■ **Given task**: Your task is to copy the listing exactly. Drop any pictures from the copy.

::: Raw data

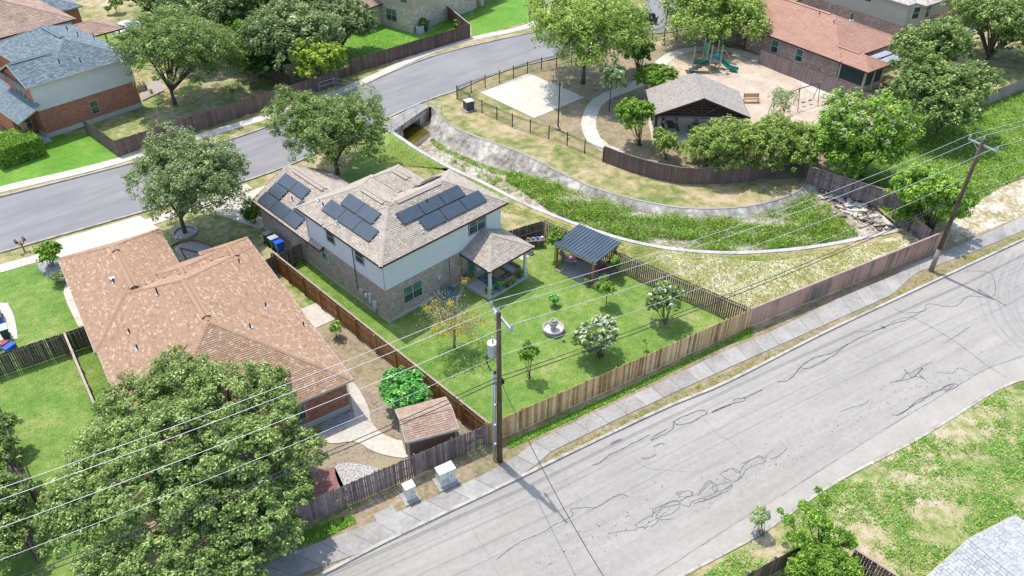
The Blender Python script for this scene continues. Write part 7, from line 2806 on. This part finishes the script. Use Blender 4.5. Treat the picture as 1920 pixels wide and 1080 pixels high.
for i, (u, mt, lab) in enumerate(((-.6, m_pot, 'terracotta pot at the left end of the potting table'), (-.2, m_teal, 'teal pot near the middle of the potting table'), (.2, m_binblue, 'bright blue pot right of the teal pot'), (.6, m_white, 'white pot at the right end of the potting table'))):
    b = t.location + Vector((u * math.cos(-.6), u * math.sin(-.6), .76))
    mb = MB()
    mb.lathe([(.07, 0), (.12, .18), (.1, .18), (.0, .15)], 10)
    tag(mb.build('pot', mt, loc=b), lab, 'pot')
b = G(1010, 455)
mb = MB()
mb.lathe([(.2, 0), (.33, .4), (.3, .4), (.18, .08), (0, .08)], 14)
tag(mb.build('planter_bowl', m_lightgrey, loc=b), 'wide grey planter bowl behind the potting table', 'planter')
pad('stepping_slab', 'pale square slab between the porch and the pergola', [(968, 480), (990, 468), (1005, 475), (978, 489)], m_conc, .05)
mb = MB()
mb.lathe([(.34, 0), (.36, .03), (.2, .05), (0, .05)], 16)
tag(mb.build('drain_cover', m_bingrey, loc=G(994, 475, .05)), 'round dark cover lying on the pale slab by the porch', 'cover')
# stone ring under the oak
root = struct('tree_ring', 'ring of pale stones round the foot of the oak in front')
bR = G(347, 437)
for k in range(22):
    a = k / 22 * 6.283
    mb = MB()
    mb.box((0, 0, 0), (.26, .2, .14 + random.random() * .04))
    mb.build('edging_stone', m_whitestone, root, loc=(bR.x + 1.0 * math.cos(a), bR.y + 1.0 * math.sin(a), 0), rz=a + 1.57)
sheet('tree_ring_bed', [W(bR.x + .9 * math.cos(k / 16 * 6.283), bR.y + .9 * math.sin(k / 16 * 6.283)) for k in range(16)], m_whitestone, 4)
root = thing('garden_border', 'curved white pebble border beside the porch of the tan roofed house', 'border', G(360, 480))
sheet('pebble_bed', smooth(PX((328, 462), (360, 455), (400, 465), (385, 480), (350, 500), (336, 480)), 3, True), m_whitestone, 3, 'white pebble bed beside the tan roof')
mb = MB()
pp_ = [p - root.location + Vector((0, 0, .06)) for p in smooth(PX((322, 462), (345, 452), (375, 453), (402, 465)), 4)]
mb.path(pp_, .09, 5)
pp_ = [p - root.location + Vector((0, 0, .06)) for p in PX((338, 466), (385, 478))]
mb.path(pp_, .07, 5)
pp_ = [p - root.location + Vector((0, 0, .06)) for p in PX((338, 466), (355, 498))]
mb.path(pp_, .07, 5)
mb.build('edging', m_redmulch, root)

::::::

■ **Answer**:
The Blender Python script for this scene continues. Write part 7, from line 2806 on. This part finishes the script. Use Blender 4.5. Treat the picture as 1920 pixels wide and 1080 pixels high.
for i, (u, mt, lab) in enumerate(((-.6, m_pot, 'terracotta pot at the left end of the potting table'), (-.2, m_teal, 'teal pot near the middle of the potting table'), (.2, m_binblue, 'bright blue pot right of the teal pot'), (.6, m_white, 'white pot at the right end of the potting table'))):
    b = t.location + Vector((u * math.cos(-.6), u * math.sin(-.6), .76))
    mb = MB()
    mb.lathe([(.07, 0), (.12, .18), (.1, .18), (.0, .15)], 10)
    tag(mb.build('pot', mt, loc=b), lab, 'pot')
b = G(1010, 455)
mb = MB()
mb.lathe([(.2, 0), (.33, .4), (.3, .4), (.18, .08), (0, .08)], 14)
tag(mb.build('planter_bowl', m_lightgrey, loc=b), 'wide grey planter bowl behind the potting table', 'planter')
pad('stepping_slab', 'pale square slab between the porch and the pergola', [(968, 480), (990, 468), (1005, 475), (978, 489)], m_conc, .05)
mb = MB()
mb.lathe([(.34, 0), (.36, .03), (.2, .05), (0, .05)], 16)
tag(mb.build('drain_cover', m_bingrey, loc=G(994, 475, .05)), 'round dark cover lying on the pale slab by the porch', 'cover')
# stone ring under the oak
root = struct('tree_ring', 'ring of pale stones round the foot of the oak in front')
bR = G(347, 437)
for k in range(22):
    a = k / 22 * 6.283
    mb = MB()
    mb.box((0, 0, 0), (.26, .2, .14 + random.random() * .04))
    mb.build('edging_stone', m_whitestone, root, loc=(bR.x + 1.0 * math.cos(a), bR.y + 1.0 * math.sin(a), 0), rz=a + 1.57)
sheet('tree_ring_bed', [W(bR.x + .9 * math.cos(k / 16 * 6.283), bR.y + .9 * math.sin(k / 16 * 6.283)) for k in range(16)], m_whitestone, 4)
root = thing('garden_border', 'curved white pebble border beside the porch of the tan roofed house', 'border', G(360, 480))
sheet('pebble_bed', smooth(PX((328, 462), (360, 455), (400, 465), (385, 480), (350, 500), (336, 480)), 3, True), m_whitestone, 3, 'white pebble bed beside the tan roof')
mb = MB()
pp_ = [p - root.location + Vector((0, 0, .06)) for p in smooth(PX((322, 462), (345, 452), (375, 453), (402, 465)), 4)]
mb.path(pp_, .09, 5)
pp_ = [p - root.location + Vector((0, 0, .06)) for p in PX((338, 466), (385, 478))]
mb.path(pp_, .07, 5)
pp_ = [p - root.location + Vector((0, 0, .06)) for p in PX((338, 466), (355, 498))]
mb.path(pp_, .07, 5)
mb.build('edging', m_redmulch, root)